While it may be comfortable to think of open source merely in terms of software, that just won’t cut it. Open source is the term we apply to the impact of the Internet on the software business, but its lessons are valid across all industries, in both business and politics, and frankly, you ain’t seen nothing yet.
Written by Dana Blankenhorn, Inactive

Many readers here define open source narrowly. It’s a business model, a development model, a way in which enterprise customers gain more power over their own IT.

It’s all that, but it’s much more.

Open source would not exist without the Internet. It requires the frictionless marketing and distribution the Internet provides, as well as its low-cost collaboration and shared storage.

These are more than features. They are also values, shared beliefs like transparency, connectivity, and openness. Companies which seem to violate these values are hammered by open source advocates. Those which embrace these values tend to succeed.

The values of the Internet, and of open source, are based on shared myths, stories of their development which may or may not be completely true. Many of these myths have names.

The egalitarianism of Richard Stallman, the practicality of Eric Raymond, the engineering values of Linus Torvalds. So, too, the stories of Vint Cerf, of Tim Berners-Lee, and of early peering arrangements, in which moving money became secondary to moving bits.
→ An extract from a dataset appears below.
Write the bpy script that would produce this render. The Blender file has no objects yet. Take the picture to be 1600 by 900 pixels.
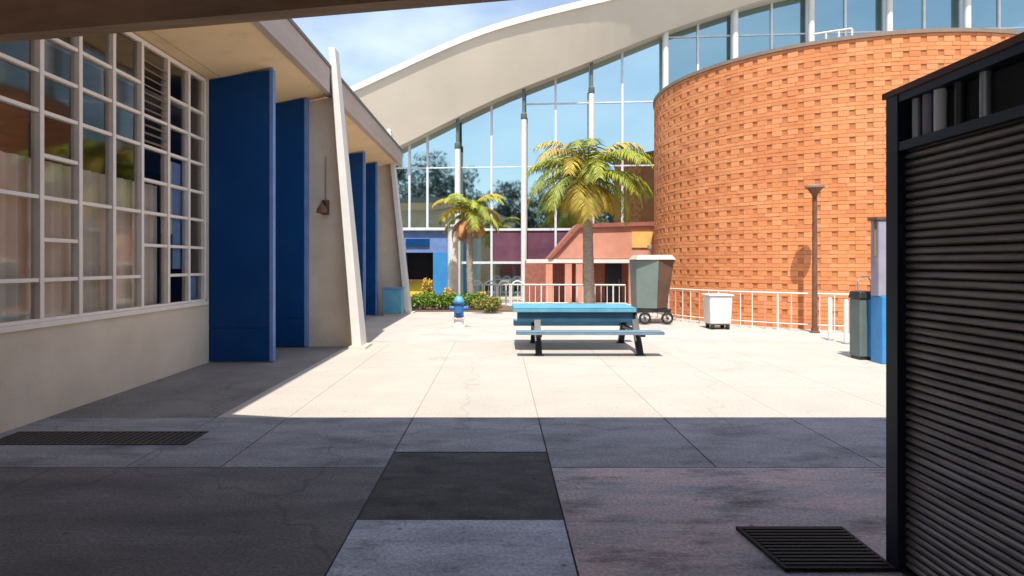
import bpy, math, random
from mathutils import Vector, noise as mnoise
random.seed(7)
sc = bpy.context.scene
col = sc.collection
# ------------------------------------------------------------------ camera
CH = 1.575
F = 1000.0; VX = 780.0; VY = 412.0          # picture units of a 1600 x 900 frame
cd = bpy.data.cameras.new('camera'); cam = bpy.data.objects.new('camera', cd); col.objects.link(cam)
cam.location = (0, 0, CH); cam.rotation_euler = (math.radians(90), 0, 0)
cd.sensor_width = 36; cd.lens = 36 * F / 1600
cd.shift_x = (800 - VX) / 1600; cd.shift_y = -(450 - VY) / 1600
cd.clip_start = 0.05; cd.clip_end = 1000
sc.camera = cam
# ------------------------------------------------------------------ sky and sun
TO_SUN = Vector((-0.065, -0.52, 1.0)).normalized()
w = bpy.data.worlds.new('World'); sc.world = w; w.use_nodes = True
nt = w.node_tree; N = nt.nodes; L = nt.links
bg = N['Background']
sky = N.new('ShaderNodeTexSky'); sky.sky_type = 'NISHITA'; sky.sun_disc = False
sky.sun_elevation = math.asin(TO_SUN.z); sky.sun_rotation = math.atan2(TO_SUN.x, TO_SUN.y) % (2 * math.pi)
sky.air_density = 1.0; sky.dust_density = 1.0; sky.ozone_density = 1.6
tc = N.new('ShaderNodeTexCoord'); mp = N.new('ShaderNodeMapping'); mp.inputs['Scale'].default_value = (1, 1, 2.6)
nz = N.new('ShaderNodeTexNoise'); nz.inputs['Scale'].default_value = 3.2; nz.inputs['Detail'].default_value = 7; nz.inputs['Roughness'].default_value = 0.55
cr = N.new('ShaderNodeValToRGB'); cr.color_ramp.elements[0].position = 0.42; cr.color_ramp.elements[1].position = 0.75
cr.color_ramp.elements[0].color = (0.12, 0.12, 0.12, 1); cr.color_ramp.elements[1].color = (0.42, 0.42, 0.42, 1)
mx = N.new('ShaderNodeMix'); mx.data_type = 'RGBA'; mx.inputs[7].default_value = (8.2, 8.9, 9.8, 1)
L.new(tc.outputs['Generated'], mp.inputs[0]); L.new(mp.outputs[0], nz.inputs['Vector']); L.new(nz.outputs['Fac'], cr.inputs[0])
L.new(cr.outputs[0], mx.inputs[0]); L.new(sky.outputs[0], mx.inputs[6]); L.new(mx.outputs[2], bg.inputs[0])
bg.inputs[1].default_value = 0.12
sd = bpy.data.lights.new('sun', 'SUN'); sd.energy = 3.8; sd.angle = math.radians(0.53); sd.color = (1.0, 0.95, 0.86)
sun = bpy.data.objects.new('sun', sd); col.objects.link(sun)
sun.rotation_euler = (-TO_SUN).to_track_quat('-Z', 'Y').to_euler(); sun.location = (0, 0, 40)
sc.view_settings.view_transform = 'Standard'; sc.view_settings.look = 'None'
sc.view_settings.exposure = 0.74
sc.cycles.max_bounces = 7; sc.cycles.diffuse_bounces = 4; sc.cycles.glossy_bounces = 3; sc.cycles.transparent_max_bounces = 8; sc.view_settings.gamma = 1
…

Many people have trouble getting their arms around this because these are political values. Issues like net neutrality and open spectrum are extensions of these Internet values, and thus open source values, into the regulatory sphere.

But it’s when these values are applied to the act of running a business, or any large organization, that they become truly revolutionary.

Consider Google and Microsoft, as I did earlier this week.  Now consider that these same differences and risks exist in every other industry, across the board. It is the biggest change in business methods since the rise of manufacturing and mass market advertising a century ago, and we still don’t know how far that change will extend.

While it may be comfortable to think of open source merely in terms of software, that just won’t cut it. Open source is the term we apply to the impact of the Internet on the software business, but its lessons are valid across all industries, in both business and politics, and frankly, you ain’t seen nothing yet.